▶ Data for the task:
────────────────────
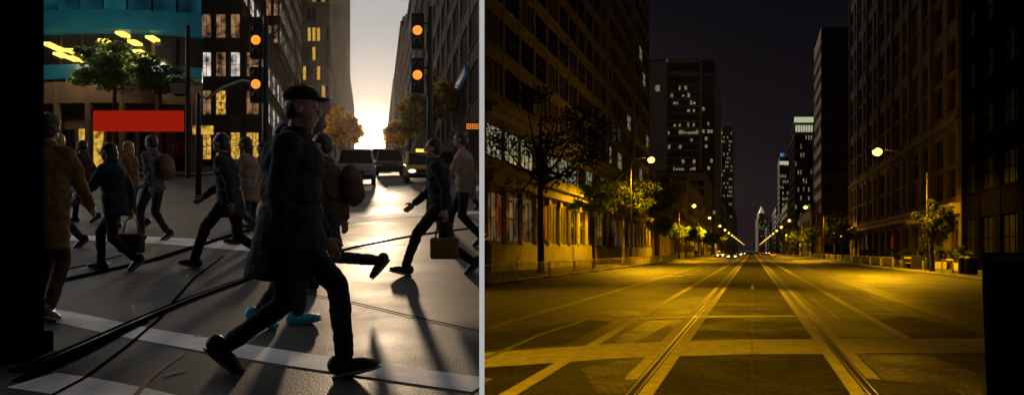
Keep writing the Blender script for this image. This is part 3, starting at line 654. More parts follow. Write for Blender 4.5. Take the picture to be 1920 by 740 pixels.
────────────────────
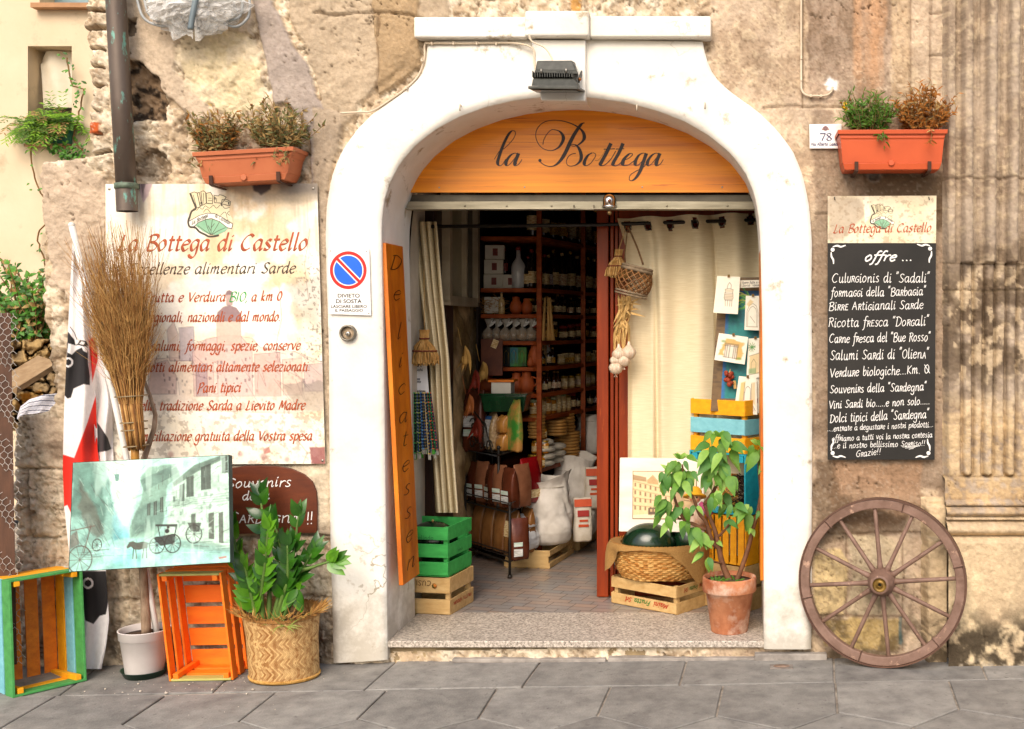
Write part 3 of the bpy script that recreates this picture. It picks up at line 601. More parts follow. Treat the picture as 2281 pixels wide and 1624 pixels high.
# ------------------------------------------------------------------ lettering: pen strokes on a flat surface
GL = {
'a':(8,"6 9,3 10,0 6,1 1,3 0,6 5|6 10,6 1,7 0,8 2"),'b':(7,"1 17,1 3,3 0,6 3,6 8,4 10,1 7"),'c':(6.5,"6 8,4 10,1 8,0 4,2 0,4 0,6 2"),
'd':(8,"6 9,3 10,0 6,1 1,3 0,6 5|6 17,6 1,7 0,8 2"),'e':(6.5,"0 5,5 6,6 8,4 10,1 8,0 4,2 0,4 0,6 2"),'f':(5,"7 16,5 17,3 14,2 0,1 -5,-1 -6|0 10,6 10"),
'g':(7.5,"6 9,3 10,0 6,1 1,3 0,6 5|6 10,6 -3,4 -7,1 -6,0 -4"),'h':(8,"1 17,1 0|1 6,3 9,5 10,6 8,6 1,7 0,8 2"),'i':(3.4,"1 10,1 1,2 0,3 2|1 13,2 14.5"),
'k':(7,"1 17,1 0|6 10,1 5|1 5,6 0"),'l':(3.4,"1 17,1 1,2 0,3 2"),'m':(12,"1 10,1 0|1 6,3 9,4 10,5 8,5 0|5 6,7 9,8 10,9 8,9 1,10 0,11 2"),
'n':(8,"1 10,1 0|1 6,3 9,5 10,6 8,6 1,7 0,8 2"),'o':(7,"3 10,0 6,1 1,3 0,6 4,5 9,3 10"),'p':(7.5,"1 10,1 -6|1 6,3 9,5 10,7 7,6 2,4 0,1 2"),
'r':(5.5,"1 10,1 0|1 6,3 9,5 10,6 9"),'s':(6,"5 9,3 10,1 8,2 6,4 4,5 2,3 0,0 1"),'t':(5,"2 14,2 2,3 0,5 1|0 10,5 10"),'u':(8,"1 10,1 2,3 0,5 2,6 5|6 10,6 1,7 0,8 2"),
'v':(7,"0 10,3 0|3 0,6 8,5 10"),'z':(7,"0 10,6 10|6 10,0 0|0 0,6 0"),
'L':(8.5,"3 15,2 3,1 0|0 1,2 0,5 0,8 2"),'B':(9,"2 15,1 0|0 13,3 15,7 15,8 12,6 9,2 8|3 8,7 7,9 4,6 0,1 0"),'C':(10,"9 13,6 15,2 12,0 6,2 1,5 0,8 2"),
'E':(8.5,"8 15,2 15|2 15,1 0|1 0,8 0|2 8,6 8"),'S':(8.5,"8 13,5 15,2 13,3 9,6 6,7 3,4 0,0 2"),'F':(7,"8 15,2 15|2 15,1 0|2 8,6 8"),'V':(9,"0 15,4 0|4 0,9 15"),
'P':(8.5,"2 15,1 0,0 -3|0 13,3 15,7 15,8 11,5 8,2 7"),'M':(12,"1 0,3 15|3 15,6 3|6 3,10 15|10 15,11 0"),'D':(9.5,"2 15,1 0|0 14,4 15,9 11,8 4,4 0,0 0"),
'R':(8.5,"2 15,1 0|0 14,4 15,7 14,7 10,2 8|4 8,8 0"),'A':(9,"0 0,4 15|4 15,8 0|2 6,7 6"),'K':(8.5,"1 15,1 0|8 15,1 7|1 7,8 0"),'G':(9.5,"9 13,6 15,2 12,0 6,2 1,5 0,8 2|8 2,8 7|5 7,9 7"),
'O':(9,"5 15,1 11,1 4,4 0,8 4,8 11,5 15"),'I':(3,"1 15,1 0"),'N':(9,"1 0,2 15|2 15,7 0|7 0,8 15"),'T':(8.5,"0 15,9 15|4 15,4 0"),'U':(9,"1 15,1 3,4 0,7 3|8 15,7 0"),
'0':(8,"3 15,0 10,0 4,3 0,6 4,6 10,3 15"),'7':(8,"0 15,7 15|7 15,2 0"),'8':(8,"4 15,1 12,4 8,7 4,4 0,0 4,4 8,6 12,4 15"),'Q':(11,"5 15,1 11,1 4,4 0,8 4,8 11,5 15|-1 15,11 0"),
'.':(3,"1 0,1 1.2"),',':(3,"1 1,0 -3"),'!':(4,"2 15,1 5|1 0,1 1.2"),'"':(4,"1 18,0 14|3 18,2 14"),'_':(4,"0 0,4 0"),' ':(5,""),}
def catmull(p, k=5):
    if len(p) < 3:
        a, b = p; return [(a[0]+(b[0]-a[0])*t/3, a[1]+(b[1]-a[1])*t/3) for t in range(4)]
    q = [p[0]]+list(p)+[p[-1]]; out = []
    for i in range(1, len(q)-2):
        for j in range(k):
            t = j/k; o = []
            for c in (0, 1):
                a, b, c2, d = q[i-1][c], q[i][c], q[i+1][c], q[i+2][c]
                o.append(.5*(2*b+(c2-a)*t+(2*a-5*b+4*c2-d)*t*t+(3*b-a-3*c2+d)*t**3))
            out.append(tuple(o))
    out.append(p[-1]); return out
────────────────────
Return the lines of the records that include the string "Write".

Keep writing the Blender script for this image. This is part 3, starting at line 654. More parts follow. Write for Blender 4.5. Take the picture to be 1920 by 740 pixels.
Write part 3 of the bpy script that recreates this picture. It picks up at line 601. More parts follow. Treat the picture as 2281 pixels wide and 1624 pixels high.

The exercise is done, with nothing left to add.